What is Anger?                       

Sets in when love meets the acrid smell of hotel-room encounters

you bring back the scorched branding of cattle irons on my skin

the colour of migraine-inducing flashes of scarlet and indigo

sounds like hostile parrots trapped in a cage that’s far too small

feels like dim flickers of lightning about to flash from every pore

tastes of gravel mixed with ashes

What is Defeat?

semolina-pudding grey of school lunches

tastes like sand grains in your picnic

smells like clothes you’ve rolled into bed with for a day, a night, a day, a night

feels like pushing kettle-bells through mud

even the lampposts have been trained to catcall and taunt you

I’ll be away this evening, so am linking a bit early to Open Link Night at dVerse Poets Pub, where we are celebrating Diwali and you can enjoy many other poets’ offerings.

Angery by Kristin Elmquist, from fineartamerica.com
Angery by Kristin Elmquist, from fineartamerica.com

20 thoughts on “Moving Beyond the Clichés”

  1. I love the wonderful examples, using the senses and colors Marina ~ The lines of Defeat resonated strongly with me, specially migraine flashes and that line of the lamppost ~

  2. Love, anger, defeat — all tied together and laid out with its tastes, and smells, and feelings with very effective metaphors. An interesting technique really, a way to dissect emotions.

  3. The 3 elements very well expressed in the various episodes. Brilliant as you could compartmentalize the experiences based on your practical observations.

    Hank

  4. I think it was clever and interesting to think beyond the cliches and give them a new meaning, a new outlook…very clever piece of writing.
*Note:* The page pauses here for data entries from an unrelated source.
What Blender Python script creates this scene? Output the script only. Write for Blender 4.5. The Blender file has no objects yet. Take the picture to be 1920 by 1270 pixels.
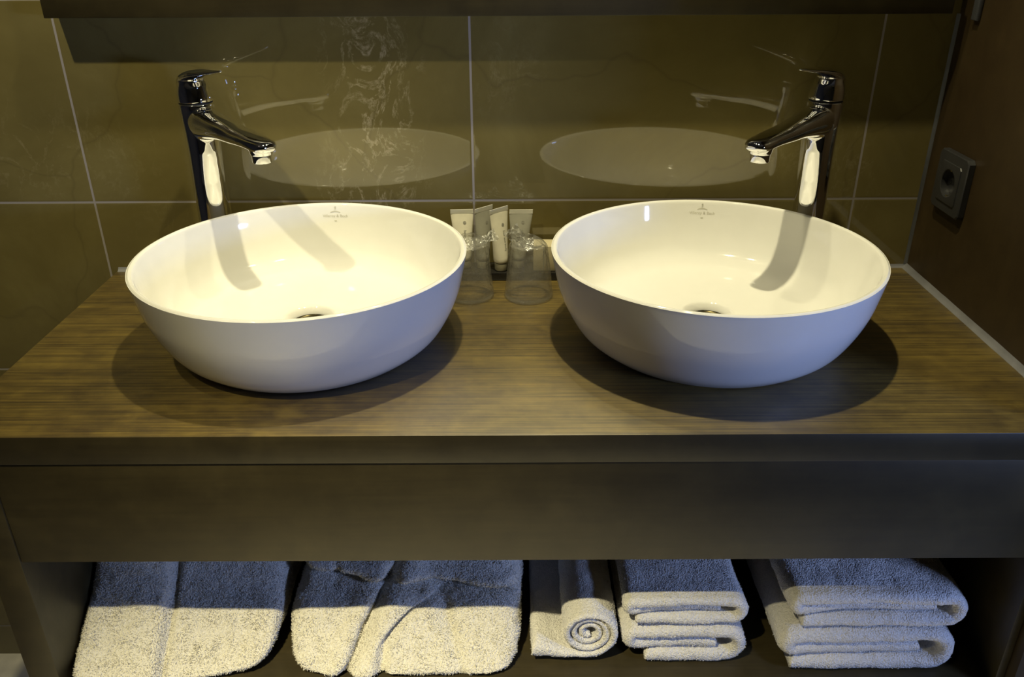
import bpy, bmesh, math, random
from mathutils import Vector, Matrix, noise
PI = math.pi
Z0 = 0.86            # height of the worktop above the floor; geometry below is measured from the worktop
scene = bpy.context.scene
COL = scene.collection
random.seed(4)

# ------------------------------------------------------------------ camera
cam_d = bpy.data.cameras.new('camera'); cam = bpy.data.objects.new('camera', cam_d); COL.objects.link(cam)
cam_d.sensor_width = 36; cam_d.sensor_fit = 'HORIZONTAL'; cam_d.lens = 1590.58 / 1920 * 36
cam_d.clip_start = .05
_yaw, _pit, _rol = -.00118, .46156, -.00536
f = Vector((math.sin(_yaw) * math.cos(_pit), math.cos(_yaw) * math.cos(_pit), -math.sin(_pit)))
r = Vector((math.cos(_yaw), -math.sin(_yaw), 0)); u = r.cross(f)
c, s = math.cos(_rol), math.sin(_rol)
r2, u2 = c * r + s * u, -s * r + c * u
cam.matrix_world = Matrix(((r2.x, u2.x, -f.x, .06064), (r2.y, u2.y, -f.y, -1.29833), (r2.z, u2.z, -f.z, .51753 + Z0), (0, 0, 0, 1)))
scene.camera = cam

# ------------------------------------------------------------------ world, lights, exposure
w = bpy.data.worlds.new('world'); scene.world = w; w.use_nodes = True
w.node_tree.nodes['Background'].inputs[0].default_value = (.55, .55, .6, 1)
w.node_tree.nodes['Background'].inputs[1].default_value = .05
vs = scene.view_settings
vs.view_transform = 'Standard'; vs.look = 'None'; vs.gamma = 1; vs.use_curve_mapping = False
vs.exposure = 0
scene.cycles.max_bounces = 10; scene.cycles.transparent_max_bounces = 16
scene.cycles.sample_clamp_indirect = 8
WARM = (1, .90, .55)
CEIL = 1.66
SPOTS = [   # x, y, power, colour, target; unseen lamps, assumed from cast shadows
    (-.75, -.78, 66, WARM, (-.52, 0, .50), 53),
    (.11, -.34, 84, WARM, (.08, -.19, 0), 74),
    (-.60, -1.50, 370, (1, .88, .52), (-.14, -.92, -.5), 43),
]
def spot(name, loc, power, colr, target, size=100, blend=.55, radius=.022):
    d = bpy.data.lights.new(name, 'SPOT'); d.energy = power; d.color = colr
    d.spot_size = math.radians(size); d.spot_blend = blend; d.shadow_soft_size = radius
    o = bpy.data.objects.new(name, d); COL.objects.link(o)
    o.location = (loc[0], loc[1], loc[2] + Z0)
    o.rotation_euler = (Vector(target) - Vector(loc)).to_track_quat('-Z', 'Y').to_euler()
    return o
for x, y, p, cl, tg, sz in SPOTS:
    spot('ceiling_spot_light', (x, y, CEIL - .03), p, cl, tg, sz, 1.0)
# added lamp standing in for ceiling light that the mirror throws back down
spot('mirror_lamp_light', (.12, -.115, .98), 6, WARM, (.10, -.30, 0), 125, .5, .015)
# bluish light of unknown source; the window at the far right is assumed, unseen
d = bpy.data.lights.new('window_light', 'AREA'); d.shape = 'RECTANGLE'; d.size = .30; d.size_y = .16
d.energy = 17; d.color = (.36, .50, 1)
o = bpy.data.objects.new('window_light', d); COL.objects.link(o); o.location = (1.60, -1.35, .28 + Z0)
o.rotation_euler = (Vector((.1, -.4, 0)) - Vector((1.60, -1.35, .28))).to_track_quat('-Z', 'Y').to_euler()

# ------------------------------------------------------------------ object helpers
ORG = {}
def tag(o, label=None, cat=None, group=None, kind=None):
    if label: o['label'] = label
    if cat: o['category'] = cat
    if group: o['group'] = group
    if kind: o['kind'] = kind
    return o
def thing(name, label, cat, loc, group=None):
    o = bpy.data.objects.new(name, None); COL.objects.link(o); o.empty_display_size = .05
    o.location = (loc[0], loc[1], loc[2] + Z0); ORG[o] = Vector(loc)
    return tag(o, label, cat, group)
def build(name, verts, faces, mat, parent=None, loc=None, smooth=True, angle=None):
    """verts are measured from the worktop; the object's origin is the parent's origin or loc"""
    org = ORG[parent] if parent else Vector(loc or (0, 0, 0))
    me = bpy.data.meshes.new(name)
    me.from_pydata([Vector(v) - org for v in verts], [], faces)
    bm = bmesh.new(); bm.from_mesh(me); bmesh.ops.recalc_face_normals(bm, faces=bm.faces); bm.to_mesh(me); bm.free()
    me.materials.append(mat)
    if smooth:
        me.shade_smooth()
        if angle: me.set_sharp_from_angle(angle=math.radians(angle))
    o = bpy.data.objects.new(name, me); COL.objects.link(o)
    if parent: o.parent = parent
    else: o.location = (org.x, org.y, org.z + Z0)
    ORG[o] = org
    return o
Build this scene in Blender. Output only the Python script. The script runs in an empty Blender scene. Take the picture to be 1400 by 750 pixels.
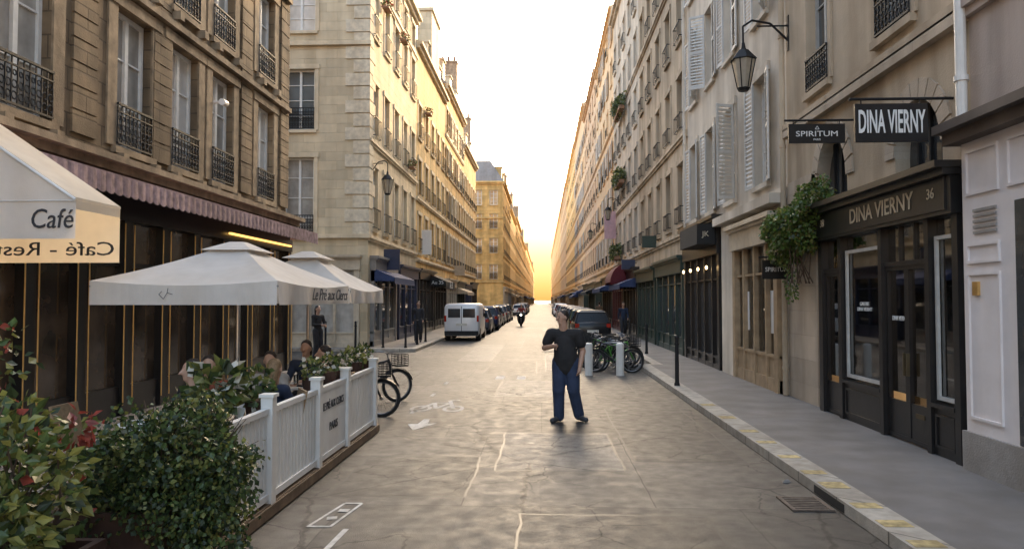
import bpy, math, random
from mathutils import Vector, Matrix
R=math.radians; random.seed(7); rnd=random.random; uni=random.uniform
D=bpy.data; SC=bpy.context.scene; C=SC.collection
V=Vector
# ---------------------------------------------------------------- camera
cam=D.objects.new('camera',D.cameras.new('camera')); C.objects.link(cam); SC.camera=cam
cam.data.sensor_width=36; cam.data.lens=25.714; cam.data.clip_end=6000
cam.location=(0,0,2); AZ=R(2.405); PT=R(2.0)
cam.rotation_euler=(R(90)+PT,0,AZ)
M3=cam.rotation_euler.to_matrix()
def ray(px,py): return M3@V(((px-700)/1000,(375-py)/1000,-1))
def onX(px,py,X): d=ray(px,py); t=X/d.x; return (d.y*t,2+d.z*t)
def onY(px,py,Y): d=ray(px,py); t=Y/d.y; return (d.x*t,2+d.z*t)
# ---------------------------------------------------------------- materials
def mat(name,col,rough=.7,metal=0,var=.12,scale=6,bump=0,bs=60,brick=None,stain=0,emit=0,trans=0,spec=.5,rv=0):
    m=D.materials.new(name); m.use_nodes=True; nt=m.node_tree; N=nt.nodes; L=nt.links
    b=N['Principled BSDF']; b.inputs['Roughness'].default_value=rough; b.inputs['Metallic'].default_value=metal
    b.inputs['Specular IOR Level'].default_value=spec
    g=N.new('ShaderNodeNewGeometry')
    def noise(s,vec=None,det=5):
        n=N.new('ShaderNodeTexNoise'); n.inputs['Scale'].default_value=s; n.inputs['Detail'].default_value=det
        L.new(vec or g.outputs['Position'],n.inputs['Vector']); return n.outputs['Fac']
    def ramp(f,c0,c1,p0=.3,p1=.7):
        r=N.new('ShaderNodeValToRGB'); e=r.color_ramp.elements
        e[0].position=p0; e[1].position=p1; e[0].color=(*c0,1); e[1].color=(*c1,1); L.new(f,r.inputs['Fac']); return r.outputs['Color']
    def mul(a,c,f=1):
        x=N.new('ShaderNodeMix'); x.data_type='RGBA'; x.blend_type='MULTIPLY'; x.inputs[0].default_value=f
        L.new(a,x.inputs[6]); L.new(c,x.inputs[7]); return x.outputs[2]
    out=ramp(noise(scale),[c*(1-var) for c in col],[min(1,c*(1+var)) for c in col])
    h=None
    if stain:
        s=N.new('ShaderNodeVectorMath'); s.operation='MULTIPLY'; s.inputs[1].default_value=(1,1,.12); L.new(g.outputs['Position'],s.inputs[0])
        k=1-stain
        out=mul(out,ramp(noise(1.6,s.outputs[0]),(k,k*.97,k*.93),(1,1,1),.35,.62))
        out=mul(out,ramp(noise(.35),(1-stain*.6,)*3,(1,1,1),.4,.6))
    if brick:
        w,hh,mo,dk=brick
        sp=N.new('ShaderNodeSeparateXYZ'); L.new(g.outputs['Position'],sp.inputs[0])
        a=N.new('ShaderNodeMath'); L.new(sp.outputs[0],a.inputs[0]); L.new(sp.outputs[1],a.inputs[1])
        cb=N.new('ShaderNodeCombineXYZ'); L.new(a.outputs[0],cb.inputs[0]); L.new(sp.outputs[2],cb.inputs[1])
        bt=N.new('ShaderNodeTexBrick'); bt.inputs['Scale'].default_value=1; bt.inputs['Brick Width'].default_value=w; bt.inputs['Row Height'].default_value=hh
        bt.inputs['Mortar Size'].default_value=mo; bt.inputs['Mortar Smooth'].default_value=.3
        bt.inputs['Color1'].default_value=(.8,.8,.8,1); bt.inputs['Color2'].default_value=(1,1,1,1); bt.inputs['Mortar'].default_value=(dk,dk,dk,1)
        L.new(cb.outputs[0],bt.inputs['Vector']); out=mul(out,bt.outputs['Color']); h=bt.outputs['Fac']
    L.new(out,b.inputs['Base Color'])
    if rv:
        mr=N.new('ShaderNodeMapRange'); mr.inputs[3].default_value=rough-rv; mr.inputs[4].default_value=rough+rv
        L.new(noise(scale*.7),mr.inputs[0]); L.new(mr.outputs[0],b.inputs['Roughness'])
    if bump:
        bp=N.new('ShaderNodeBump'); bp.inputs['Strength'].default_value=bump; bp.inputs['Distance'].default_value=.02
        L.new(noise(bs,None,4),bp.inputs['Height'])
        if h:
            b2=N.new('ShaderNodeBump'); b2.invert=True; b2.inputs['Strength'].default_value=.7; b2.inputs['Distance'].default_value=.02
            L.new(h,b2.inputs['Height']); L.new(bp.outputs[0],b2.inputs['Normal']); L.new(b2.outputs[0],b.inputs['Normal'])
        else: L.new(bp.outputs[0],b.inputs['Normal'])
    if emit: L.new(out,b.inputs['Emission Color']); b.inputs['Emission Strength'].default_value=emit
    if trans:
        t=N.new('ShaderNodeBsdfTranslucent'); L.new(out,t.inputs['Color']); x=N.new('ShaderNodeMixShader'); x.inputs[0].default_value=trans
        L.new(b.outputs[0],x.inputs[1]); L.new(t.outputs[0],x.inputs[2]); L.new(x.outputs[0],N['Material Output'].inputs['Surface'])
    return m
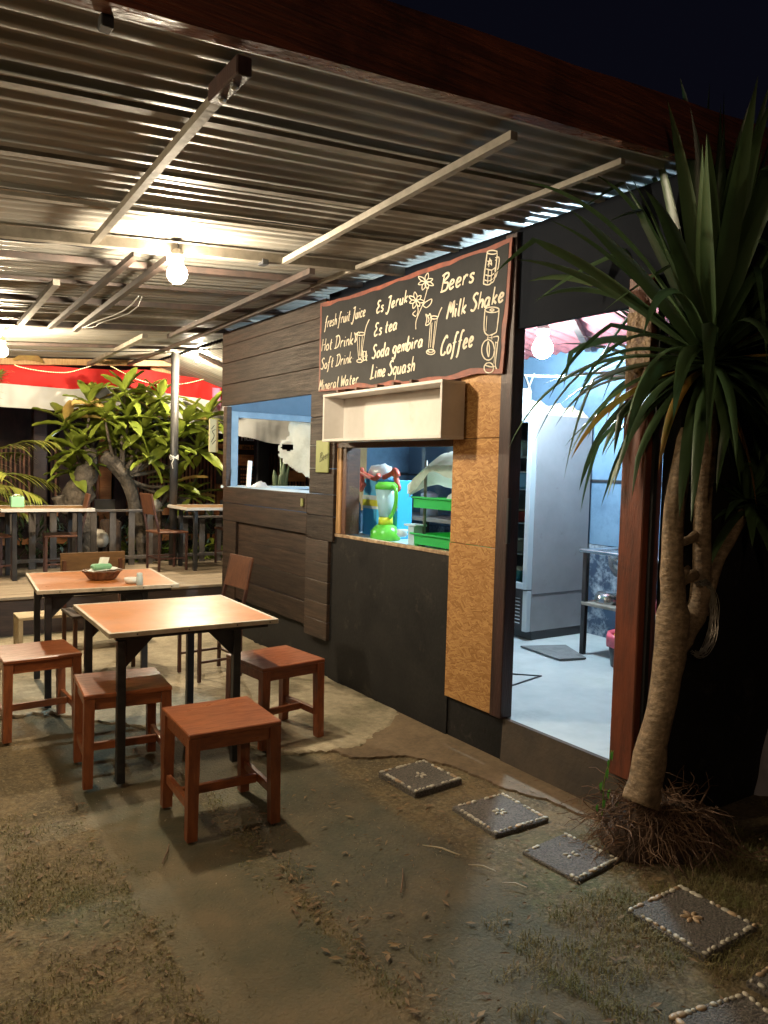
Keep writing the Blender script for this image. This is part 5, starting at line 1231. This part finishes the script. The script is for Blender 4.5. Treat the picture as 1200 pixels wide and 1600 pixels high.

  5. I do like how you separated the emotions and then dissected them with such insightful and vivid descriptions. Excellent piece of writing here – hostile parrots in a too small cage – wow.

  6. Such an excellent sensory & emotional trio of poetics, rife with truths, brutally banal & beautiful; so well done, you need to write another about despair, rebirth, & second love. I really enjoyed the depth & starkness of the piece. I like the line /tastes of gravel mixed with ashes/.

  7. “…hostile parrots trapped in a cage…”
    “even the lampposts…”

    Your metaphors tell a harsh story, the hope, the reality, aftermath. So deep.

  8. Human condition.. so varied
    and freed and trapped
    and tried and
    scorched
    and burned
    until emotions
    and senses
    come under
    control and
    all peace
    of river
    and winds
    breeze.. Credit
    human written
    language.. collective
    intelligence and all of
    culture for drifting away
    from inner control.. without
    all the distractions that rarely
    change.. Nature changes and
    makes it harder to get stuck
    in associations of
    past..
    but sure..
    manual drive
    is possible too..
    where Diwali
    lives inside
    with
    us shifting gears
    of light dark as all of we..:)

    1. Light and dark alternating faster than ever – or dark engulfing light, sadly, this past week. On Wednesday my niece left my house to go to Paris and celebrated Diwali with some Indian friends there in the centre, not too far from where the attacks took place on Friday. Luckily, on Friday, she stayed in.